Supplied information —
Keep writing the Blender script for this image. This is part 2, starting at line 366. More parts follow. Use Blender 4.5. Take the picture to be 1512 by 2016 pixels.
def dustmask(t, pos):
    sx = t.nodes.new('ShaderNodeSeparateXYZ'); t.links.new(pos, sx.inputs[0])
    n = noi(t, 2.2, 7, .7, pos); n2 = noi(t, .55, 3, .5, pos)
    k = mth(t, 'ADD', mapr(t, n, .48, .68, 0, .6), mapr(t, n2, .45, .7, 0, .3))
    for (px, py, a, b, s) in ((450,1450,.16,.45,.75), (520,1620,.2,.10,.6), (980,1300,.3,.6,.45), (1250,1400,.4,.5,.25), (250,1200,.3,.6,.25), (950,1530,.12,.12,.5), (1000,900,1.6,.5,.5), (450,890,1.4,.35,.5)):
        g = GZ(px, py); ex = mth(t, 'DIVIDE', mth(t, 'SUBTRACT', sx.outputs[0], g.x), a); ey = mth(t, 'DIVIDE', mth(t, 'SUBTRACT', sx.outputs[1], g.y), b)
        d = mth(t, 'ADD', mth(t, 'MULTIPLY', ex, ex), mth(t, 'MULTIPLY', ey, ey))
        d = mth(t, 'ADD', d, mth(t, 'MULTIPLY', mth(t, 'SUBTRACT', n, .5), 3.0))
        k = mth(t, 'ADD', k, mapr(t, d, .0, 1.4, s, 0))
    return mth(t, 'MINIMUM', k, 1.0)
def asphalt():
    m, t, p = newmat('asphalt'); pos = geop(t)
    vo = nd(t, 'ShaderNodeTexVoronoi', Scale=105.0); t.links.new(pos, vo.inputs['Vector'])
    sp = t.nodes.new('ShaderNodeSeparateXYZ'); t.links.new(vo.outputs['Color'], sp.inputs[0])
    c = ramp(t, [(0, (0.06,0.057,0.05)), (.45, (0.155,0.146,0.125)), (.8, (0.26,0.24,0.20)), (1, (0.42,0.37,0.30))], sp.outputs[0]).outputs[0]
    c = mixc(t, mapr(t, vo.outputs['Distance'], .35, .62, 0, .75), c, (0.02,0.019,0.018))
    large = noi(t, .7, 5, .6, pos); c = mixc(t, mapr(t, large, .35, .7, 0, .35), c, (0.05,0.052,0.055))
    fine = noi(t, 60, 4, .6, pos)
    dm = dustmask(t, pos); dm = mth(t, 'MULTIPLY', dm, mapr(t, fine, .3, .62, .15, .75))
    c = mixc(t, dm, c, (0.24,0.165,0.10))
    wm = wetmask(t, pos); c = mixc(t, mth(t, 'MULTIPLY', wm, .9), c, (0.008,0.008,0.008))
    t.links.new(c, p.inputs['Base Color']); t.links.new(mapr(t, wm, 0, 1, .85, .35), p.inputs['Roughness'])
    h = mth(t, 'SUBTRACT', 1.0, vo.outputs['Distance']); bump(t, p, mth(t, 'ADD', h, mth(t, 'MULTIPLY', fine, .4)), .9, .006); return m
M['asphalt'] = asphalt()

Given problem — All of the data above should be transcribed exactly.

Task response —
Keep writing the Blender script for this image. This is part 2, starting at line 366. More parts follow. Use Blender 4.5. Take the picture to be 1512 by 2016 pixels.
def dustmask(t, pos):
    sx = t.nodes.new('ShaderNodeSeparateXYZ'); t.links.new(pos, sx.inputs[0])
    n = noi(t, 2.2, 7, .7, pos); n2 = noi(t, .55, 3, .5, pos)
    k = mth(t, 'ADD', mapr(t, n, .48, .68, 0, .6), mapr(t, n2, .45, .7, 0, .3))
    for (px, py, a, b, s) in ((450,1450,.16,.45,.75), (520,1620,.2,.10,.6), (980,1300,.3,.6,.45), (1250,1400,.4,.5,.25), (250,1200,.3,.6,.25), (950,1530,.12,.12,.5), (1000,900,1.6,.5,.5), (450,890,1.4,.35,.5)):
        g = GZ(px, py); ex = mth(t, 'DIVIDE', mth(t, 'SUBTRACT', sx.outputs[0], g.x), a); ey = mth(t, 'DIVIDE', mth(t, 'SUBTRACT', sx.outputs[1], g.y), b)
        d = mth(t, 'ADD', mth(t, 'MULTIPLY', ex, ex), mth(t, 'MULTIPLY', ey, ey))
        d = mth(t, 'ADD', d, mth(t, 'MULTIPLY', mth(t, 'SUBTRACT', n, .5), 3.0))
        k = mth(t, 'ADD', k, mapr(t, d, .0, 1.4, s, 0))
    return mth(t, 'MINIMUM', k, 1.0)
def asphalt():
    m, t, p = newmat('asphalt'); pos = geop(t)
    vo = nd(t, 'ShaderNodeTexVoronoi', Scale=105.0); t.links.new(pos, vo.inputs['Vector'])
    sp = t.nodes.new('ShaderNodeSeparateXYZ'); t.links.new(vo.outputs['Color'], sp.inputs[0])
    c = ramp(t, [(0, (0.06,0.057,0.05)), (.45, (0.155,0.146,0.125)), (.8, (0.26,0.24,0.20)), (1, (0.42,0.37,0.30))], sp.outputs[0]).outputs[0]
    c = mixc(t, mapr(t, vo.outputs['Distance'], .35, .62, 0, .75), c, (0.02,0.019,0.018))
    large = noi(t, .7, 5, .6, pos); c = mixc(t, mapr(t, large, .35, .7, 0, .35), c, (0.05,0.052,0.055))
    fine = noi(t, 60, 4, .6, pos)
    dm = dustmask(t, pos); dm = mth(t, 'MULTIPLY', dm, mapr(t, fine, .3, .62, .15, .75))
    c = mixc(t, dm, c, (0.24,0.165,0.10))
    wm = wetmask(t, pos); c = mixc(t, mth(t, 'MULTIPLY', wm, .9), c, (0.008,0.008,0.008))
    t.links.new(c, p.inputs['Base Color']); t.links.new(mapr(t, wm, 0, 1, .85, .35), p.inputs['Roughness'])
    h = mth(t, 'SUBTRACT', 1.0, vo.outputs['Distance']); bump(t, p, mth(t, 'ADD', h, mth(t, 'MULTIPLY', fine, .4)), .9, .006); return m
M['asphalt'] = asphalt()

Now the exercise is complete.